The rates are higher for some minorities, according to the study. One in nine African-American children (11 percent) and one in 28 Hispanic children (4 percent) have a parent in jail — compared to one in 57 for white children (2 percent).

Most of these parents and children do not connect regularly. For parents in state and federal prisons, that’s often because the prisons are so far away from where children and families live that visiting costs too much and takes too much time. Most people in state prison, 63 percent, are locked up over 100 miles from their families.

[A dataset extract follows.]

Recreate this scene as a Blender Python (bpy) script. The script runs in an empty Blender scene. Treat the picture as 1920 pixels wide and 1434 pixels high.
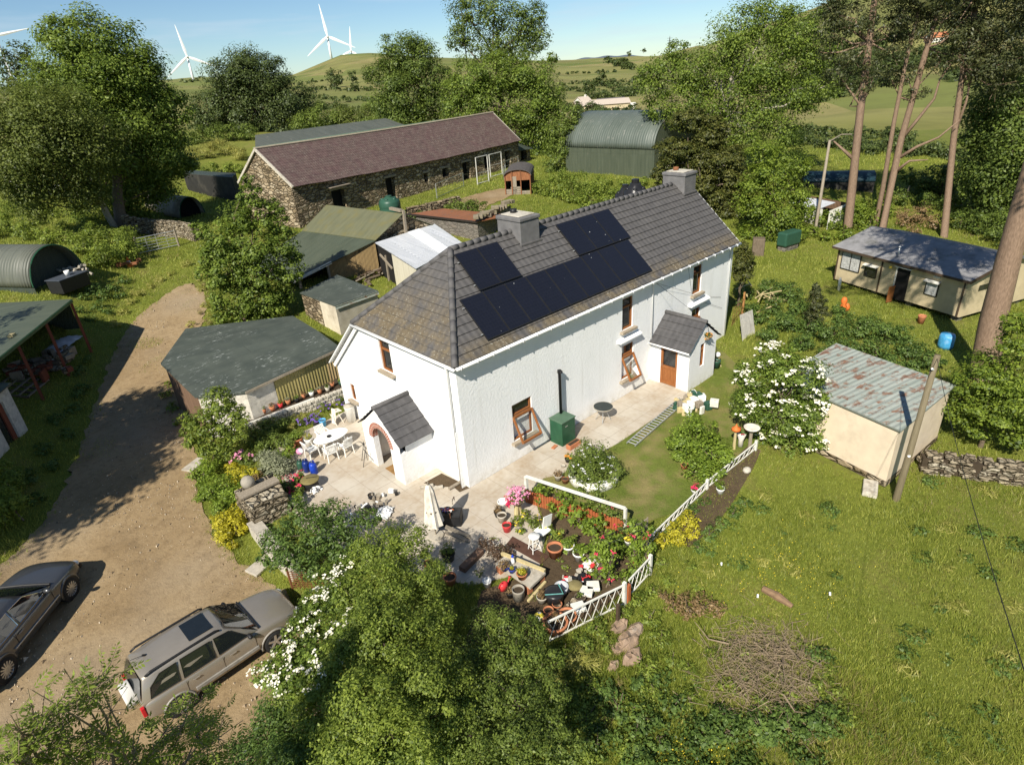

“Prisons tend to be out in the middle of nowhere, and it’s hard to get there,” said Elizabeth Gaynes, president of the Osborne Association, which provides video visitation locations for families in New York state. For instance, Albion women’s prison in northwestern New York state is about a six-and-a-half-hour drive from New York City, where many of its inmates are from.

Because of distances like that, only 41 percent of parents in state facilities and 55 percent of parents in federal facilities got visits from their adult or minor children in 2004, the Sentencing Project found in assessing U.S. Justice Department data.

Even advocates of in-person visits say video visits can play an important role in strengthening family bonds.

“A daughter can try on her different prom dresses for her dad [in prison] to see which one he likes. You can introduce your mom or dad to your best friend or see the family pet,” Adalist-Estrin of Rutgers said. “Video can increase the ‘parental identity’ that maintains the role of the parent, even when they’re in prison.”

But jails and prisons should offer families both options, and not dictate what means of communication is better, Adalist-Estrin said.

“Everyone deserves a choice about how they get to see their loved ones. The families aren’t incarcerated, and they shouldn’t be punished,” said Adalist-Estrin. “I don’t believe the incarcerated person should be punished either. They’re already doing their time. But to deprive them of time with their families to me feels cruel and inhuman.”